Weeks of clashes between rival Muslim rebel groups in the southern Philippines have left 13 people dead and forced thousands of others to flee their homes, the military said yesterday.
More than 1,000 rebels armed with rifles, rocket-propelled grenades and mortars have been involved in the fighting, as the two sides seek control of valuable farmland in Mindanao, local army commanders said.
“One group will attack the other, then break off. The other group will then stage an attack in retaliation. It is a series of skirmishes,” regional military spokesman Major Marlowe Patria said.
He said 13 fighters from both sides had been killed and nine wounded since the clashes began on Jan. 9.
Another 800 families had been evacuated to escape the fighting, which was occurring in rice fields and rural villages about 60km from Cotabato City, a main trading center of the south, Patria said.

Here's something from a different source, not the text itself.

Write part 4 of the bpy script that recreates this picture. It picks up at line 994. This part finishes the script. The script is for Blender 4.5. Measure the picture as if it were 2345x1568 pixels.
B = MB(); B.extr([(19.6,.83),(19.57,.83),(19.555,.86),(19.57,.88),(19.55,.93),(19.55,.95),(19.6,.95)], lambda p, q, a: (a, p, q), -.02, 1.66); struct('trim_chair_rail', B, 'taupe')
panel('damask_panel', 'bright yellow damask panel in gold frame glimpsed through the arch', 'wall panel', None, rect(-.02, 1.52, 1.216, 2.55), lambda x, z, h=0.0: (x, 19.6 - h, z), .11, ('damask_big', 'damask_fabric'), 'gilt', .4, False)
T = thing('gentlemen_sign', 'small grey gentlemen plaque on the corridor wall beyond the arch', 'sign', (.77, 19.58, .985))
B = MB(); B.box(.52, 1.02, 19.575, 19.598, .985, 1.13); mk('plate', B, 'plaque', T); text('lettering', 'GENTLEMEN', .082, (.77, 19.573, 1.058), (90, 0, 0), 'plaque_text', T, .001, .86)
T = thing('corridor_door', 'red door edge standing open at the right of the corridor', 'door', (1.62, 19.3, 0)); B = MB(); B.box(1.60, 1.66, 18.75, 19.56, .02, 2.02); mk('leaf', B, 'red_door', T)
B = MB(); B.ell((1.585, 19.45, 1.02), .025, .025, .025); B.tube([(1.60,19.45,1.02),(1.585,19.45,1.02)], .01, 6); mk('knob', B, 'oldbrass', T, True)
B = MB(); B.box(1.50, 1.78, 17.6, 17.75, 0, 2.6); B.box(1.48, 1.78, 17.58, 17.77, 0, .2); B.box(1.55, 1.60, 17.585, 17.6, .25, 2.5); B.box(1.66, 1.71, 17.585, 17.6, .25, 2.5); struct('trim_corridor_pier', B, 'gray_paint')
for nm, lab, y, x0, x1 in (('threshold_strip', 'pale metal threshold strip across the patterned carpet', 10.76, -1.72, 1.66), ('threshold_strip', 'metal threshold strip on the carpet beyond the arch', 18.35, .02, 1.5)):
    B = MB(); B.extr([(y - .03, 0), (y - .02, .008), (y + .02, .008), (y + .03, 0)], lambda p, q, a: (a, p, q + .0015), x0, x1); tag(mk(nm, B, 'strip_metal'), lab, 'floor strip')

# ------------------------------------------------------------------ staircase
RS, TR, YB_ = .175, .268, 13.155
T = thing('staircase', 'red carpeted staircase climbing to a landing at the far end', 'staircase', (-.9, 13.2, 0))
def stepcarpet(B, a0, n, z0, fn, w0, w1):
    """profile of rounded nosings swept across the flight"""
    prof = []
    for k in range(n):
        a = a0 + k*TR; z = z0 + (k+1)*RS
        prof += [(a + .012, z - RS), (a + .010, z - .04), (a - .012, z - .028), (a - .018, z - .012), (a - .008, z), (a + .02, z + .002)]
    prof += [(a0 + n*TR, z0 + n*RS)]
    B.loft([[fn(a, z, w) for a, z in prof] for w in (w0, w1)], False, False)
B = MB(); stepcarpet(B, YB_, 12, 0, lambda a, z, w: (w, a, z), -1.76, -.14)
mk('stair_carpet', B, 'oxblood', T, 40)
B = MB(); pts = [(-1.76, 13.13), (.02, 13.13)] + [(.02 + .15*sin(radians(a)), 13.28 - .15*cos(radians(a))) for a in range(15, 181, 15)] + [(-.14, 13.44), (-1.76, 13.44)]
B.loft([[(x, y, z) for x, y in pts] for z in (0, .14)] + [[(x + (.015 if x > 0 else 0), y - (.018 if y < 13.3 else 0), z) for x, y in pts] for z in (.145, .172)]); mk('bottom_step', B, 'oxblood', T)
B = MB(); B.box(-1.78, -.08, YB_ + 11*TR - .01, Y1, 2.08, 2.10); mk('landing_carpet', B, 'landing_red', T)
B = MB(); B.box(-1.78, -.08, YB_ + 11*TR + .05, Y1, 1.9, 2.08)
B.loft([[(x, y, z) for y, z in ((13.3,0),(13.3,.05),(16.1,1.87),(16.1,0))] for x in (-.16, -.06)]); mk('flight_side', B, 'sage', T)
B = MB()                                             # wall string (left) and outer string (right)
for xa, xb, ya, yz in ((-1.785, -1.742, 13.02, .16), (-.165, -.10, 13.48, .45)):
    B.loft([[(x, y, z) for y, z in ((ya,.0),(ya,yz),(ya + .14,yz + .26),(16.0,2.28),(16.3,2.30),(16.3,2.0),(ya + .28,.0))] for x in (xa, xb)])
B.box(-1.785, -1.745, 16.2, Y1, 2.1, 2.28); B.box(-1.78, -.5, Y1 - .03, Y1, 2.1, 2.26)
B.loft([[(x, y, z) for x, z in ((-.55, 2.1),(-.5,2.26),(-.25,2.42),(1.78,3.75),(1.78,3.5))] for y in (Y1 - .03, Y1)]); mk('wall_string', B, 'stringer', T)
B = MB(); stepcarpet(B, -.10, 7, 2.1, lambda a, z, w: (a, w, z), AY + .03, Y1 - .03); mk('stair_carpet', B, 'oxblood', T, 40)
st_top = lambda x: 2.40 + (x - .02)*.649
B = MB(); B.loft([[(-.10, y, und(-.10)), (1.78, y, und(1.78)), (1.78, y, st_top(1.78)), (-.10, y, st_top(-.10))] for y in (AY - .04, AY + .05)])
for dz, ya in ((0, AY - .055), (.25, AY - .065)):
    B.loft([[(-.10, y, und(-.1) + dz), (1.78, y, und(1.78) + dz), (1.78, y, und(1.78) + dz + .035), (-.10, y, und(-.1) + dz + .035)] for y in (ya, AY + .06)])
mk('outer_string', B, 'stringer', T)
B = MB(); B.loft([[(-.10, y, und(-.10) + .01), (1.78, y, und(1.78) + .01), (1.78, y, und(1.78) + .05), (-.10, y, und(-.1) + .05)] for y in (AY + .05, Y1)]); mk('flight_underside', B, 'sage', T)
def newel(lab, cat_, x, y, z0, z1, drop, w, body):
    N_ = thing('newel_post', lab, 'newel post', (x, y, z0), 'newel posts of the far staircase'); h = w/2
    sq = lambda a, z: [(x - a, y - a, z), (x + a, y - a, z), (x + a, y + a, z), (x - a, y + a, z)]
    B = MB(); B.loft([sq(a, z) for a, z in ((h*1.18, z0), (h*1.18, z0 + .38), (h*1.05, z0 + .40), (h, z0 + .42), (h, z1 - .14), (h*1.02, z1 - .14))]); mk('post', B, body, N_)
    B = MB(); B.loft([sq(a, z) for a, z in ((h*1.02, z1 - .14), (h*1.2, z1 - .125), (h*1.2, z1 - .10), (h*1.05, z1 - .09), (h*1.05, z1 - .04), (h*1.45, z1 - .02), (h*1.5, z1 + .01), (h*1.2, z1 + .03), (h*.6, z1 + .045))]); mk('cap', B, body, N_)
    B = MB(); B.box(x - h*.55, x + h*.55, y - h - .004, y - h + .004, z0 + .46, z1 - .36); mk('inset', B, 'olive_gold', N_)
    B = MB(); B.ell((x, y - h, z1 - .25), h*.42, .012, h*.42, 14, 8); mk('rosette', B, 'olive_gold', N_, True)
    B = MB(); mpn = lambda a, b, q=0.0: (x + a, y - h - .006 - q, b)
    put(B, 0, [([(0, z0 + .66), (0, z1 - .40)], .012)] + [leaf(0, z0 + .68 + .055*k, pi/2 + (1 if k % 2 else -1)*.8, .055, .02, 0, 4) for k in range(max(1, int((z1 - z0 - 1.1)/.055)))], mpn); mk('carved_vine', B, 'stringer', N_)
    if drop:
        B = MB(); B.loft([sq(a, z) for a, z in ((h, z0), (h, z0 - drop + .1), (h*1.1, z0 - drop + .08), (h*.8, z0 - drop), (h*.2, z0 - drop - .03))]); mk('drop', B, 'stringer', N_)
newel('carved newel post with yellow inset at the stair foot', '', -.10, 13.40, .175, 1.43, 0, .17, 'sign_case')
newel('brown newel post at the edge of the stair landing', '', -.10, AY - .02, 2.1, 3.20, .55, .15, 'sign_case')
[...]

The feud is between a commander of the Moro National Liberation Front (MNLF), the country’s original Muslim separatist group, and a commander from the breakaway Moro Islamic Liberation Front (MILF), he said.
MILF spokesman Mohager Iqbal said the two commanders were fighting over 1,000 hectares of farmland, while emphasizing the dispute was a local one and not between the main groups.

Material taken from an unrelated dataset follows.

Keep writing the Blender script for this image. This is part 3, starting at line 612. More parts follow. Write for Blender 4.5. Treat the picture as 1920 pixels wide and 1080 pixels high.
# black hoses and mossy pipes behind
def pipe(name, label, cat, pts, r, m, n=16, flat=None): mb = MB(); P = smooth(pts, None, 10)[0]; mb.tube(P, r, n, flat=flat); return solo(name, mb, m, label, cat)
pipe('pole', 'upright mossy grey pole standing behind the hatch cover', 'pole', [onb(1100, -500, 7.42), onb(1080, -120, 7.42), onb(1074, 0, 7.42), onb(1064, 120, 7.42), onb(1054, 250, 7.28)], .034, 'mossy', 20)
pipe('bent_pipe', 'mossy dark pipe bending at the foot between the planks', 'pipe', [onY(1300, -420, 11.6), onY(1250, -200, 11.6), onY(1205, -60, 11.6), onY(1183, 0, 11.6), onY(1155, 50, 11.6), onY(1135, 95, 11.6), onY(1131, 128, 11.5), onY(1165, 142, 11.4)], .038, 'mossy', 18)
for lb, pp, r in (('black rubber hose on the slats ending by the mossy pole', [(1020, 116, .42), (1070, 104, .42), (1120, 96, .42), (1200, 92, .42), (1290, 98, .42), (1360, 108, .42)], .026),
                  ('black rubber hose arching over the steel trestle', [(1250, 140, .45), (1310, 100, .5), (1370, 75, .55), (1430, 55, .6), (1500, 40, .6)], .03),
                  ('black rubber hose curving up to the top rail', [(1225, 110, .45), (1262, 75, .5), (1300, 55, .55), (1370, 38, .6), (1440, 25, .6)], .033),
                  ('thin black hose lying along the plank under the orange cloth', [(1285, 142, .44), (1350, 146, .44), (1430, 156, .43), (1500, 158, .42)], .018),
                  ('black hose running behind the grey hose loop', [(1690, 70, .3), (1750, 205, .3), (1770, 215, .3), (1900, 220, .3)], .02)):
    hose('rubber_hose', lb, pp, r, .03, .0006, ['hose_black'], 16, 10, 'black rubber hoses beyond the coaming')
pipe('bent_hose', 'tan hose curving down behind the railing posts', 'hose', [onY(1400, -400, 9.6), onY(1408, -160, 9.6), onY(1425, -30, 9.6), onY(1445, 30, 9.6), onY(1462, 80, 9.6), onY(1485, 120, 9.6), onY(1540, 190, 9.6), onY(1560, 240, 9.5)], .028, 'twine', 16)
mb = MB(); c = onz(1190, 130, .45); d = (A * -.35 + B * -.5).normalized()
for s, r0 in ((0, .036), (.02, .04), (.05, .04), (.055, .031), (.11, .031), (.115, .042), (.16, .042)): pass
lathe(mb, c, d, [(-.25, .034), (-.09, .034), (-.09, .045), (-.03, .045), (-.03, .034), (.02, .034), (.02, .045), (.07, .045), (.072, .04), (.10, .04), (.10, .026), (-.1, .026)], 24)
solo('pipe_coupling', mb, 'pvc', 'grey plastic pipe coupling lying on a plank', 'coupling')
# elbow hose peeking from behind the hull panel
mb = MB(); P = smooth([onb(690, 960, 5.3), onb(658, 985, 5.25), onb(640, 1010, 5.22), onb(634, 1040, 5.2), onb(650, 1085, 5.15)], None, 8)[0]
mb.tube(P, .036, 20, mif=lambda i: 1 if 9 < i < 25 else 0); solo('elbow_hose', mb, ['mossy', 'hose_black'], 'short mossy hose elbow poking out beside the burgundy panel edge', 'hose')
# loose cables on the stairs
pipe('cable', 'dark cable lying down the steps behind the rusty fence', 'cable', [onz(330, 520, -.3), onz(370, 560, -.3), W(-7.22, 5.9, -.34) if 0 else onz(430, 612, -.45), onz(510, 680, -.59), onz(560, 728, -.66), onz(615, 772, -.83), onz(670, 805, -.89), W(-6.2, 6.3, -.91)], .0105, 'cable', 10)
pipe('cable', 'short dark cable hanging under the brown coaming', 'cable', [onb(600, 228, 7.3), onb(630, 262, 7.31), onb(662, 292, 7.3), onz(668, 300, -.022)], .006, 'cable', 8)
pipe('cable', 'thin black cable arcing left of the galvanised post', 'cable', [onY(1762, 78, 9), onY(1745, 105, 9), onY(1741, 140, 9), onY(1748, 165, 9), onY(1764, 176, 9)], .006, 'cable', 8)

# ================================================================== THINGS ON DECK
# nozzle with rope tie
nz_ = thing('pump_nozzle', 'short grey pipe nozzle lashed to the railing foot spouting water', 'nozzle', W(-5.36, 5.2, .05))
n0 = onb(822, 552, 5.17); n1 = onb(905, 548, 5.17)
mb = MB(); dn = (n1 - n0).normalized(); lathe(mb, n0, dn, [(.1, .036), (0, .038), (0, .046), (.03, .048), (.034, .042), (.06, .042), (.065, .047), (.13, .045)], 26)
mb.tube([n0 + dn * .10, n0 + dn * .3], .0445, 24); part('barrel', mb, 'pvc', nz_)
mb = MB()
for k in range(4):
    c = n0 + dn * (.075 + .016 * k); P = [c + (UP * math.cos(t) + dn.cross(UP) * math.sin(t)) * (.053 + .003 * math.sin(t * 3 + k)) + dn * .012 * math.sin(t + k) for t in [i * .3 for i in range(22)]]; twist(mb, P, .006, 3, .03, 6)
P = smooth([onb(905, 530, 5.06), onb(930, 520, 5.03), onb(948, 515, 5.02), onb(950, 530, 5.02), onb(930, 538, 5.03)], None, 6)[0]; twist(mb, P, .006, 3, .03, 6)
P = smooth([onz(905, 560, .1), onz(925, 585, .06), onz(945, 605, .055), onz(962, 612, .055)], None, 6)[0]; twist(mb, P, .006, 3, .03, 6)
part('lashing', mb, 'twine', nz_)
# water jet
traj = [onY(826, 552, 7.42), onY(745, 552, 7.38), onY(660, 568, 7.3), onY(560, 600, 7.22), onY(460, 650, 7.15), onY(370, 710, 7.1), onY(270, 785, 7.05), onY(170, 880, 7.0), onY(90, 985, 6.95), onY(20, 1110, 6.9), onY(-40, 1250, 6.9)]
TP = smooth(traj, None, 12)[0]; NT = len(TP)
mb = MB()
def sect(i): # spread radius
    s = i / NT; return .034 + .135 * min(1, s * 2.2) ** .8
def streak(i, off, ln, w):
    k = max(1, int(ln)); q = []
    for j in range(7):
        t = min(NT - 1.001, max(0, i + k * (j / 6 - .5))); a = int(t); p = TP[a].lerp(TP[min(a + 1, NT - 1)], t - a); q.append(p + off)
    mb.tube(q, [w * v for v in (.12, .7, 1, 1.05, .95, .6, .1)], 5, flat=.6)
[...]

“It is not the MNLF and MILF that are at war. It is just some members of the MILF and some members of the MNLF,” Iqbal said.
The local government, as well as the leadership of the MNLF and MILF, have been trying to broker a ceasefire this week, but fighting continued on Wednesday and there were fears the conflict could escalate.
“It really looks like they don’t respect the orders of their superiors,” local battalion commander Colonel Domingo Gobway said.
Military intelligence officers in the area said the two rival commanders, who live near each other, originally had a combined total of 1,400 armed followers.
Muslim communities in the south have for centuries struggled to create an independent Islamic state.
The MNLF, which was then the biggest separatist group, signed a peace accord with the government in 1996 that gave it control of an autonomous area of Muslim-dominated regions in the south. However, MNLF fighters retained their weapons and it still has factions that fight for their own interests.
The MILF, which broke away from the MNLF in 1978, has refused to sign a peace deal with the government. The MILF, which has about 12,000 fighters, is due to re-open peace talks with the government in Malaysia next week.
Even while struggling against the national government, Muslim clans in the south often engage in violent conflicts with each other over land and political power. An Asian Foundation study in 2007 said such feuds had claimed 5,500 lives since the 1930s.
Some areas of the south remain off limits to the military because of the power of the rebel factions and other armed Muslim clans.
Gobway, the local military commander, said his soldiers were staying out of the current conflict for fear of making it worse.
“If the military comes in, one side could ambush us and then blame it on the other side,” he said.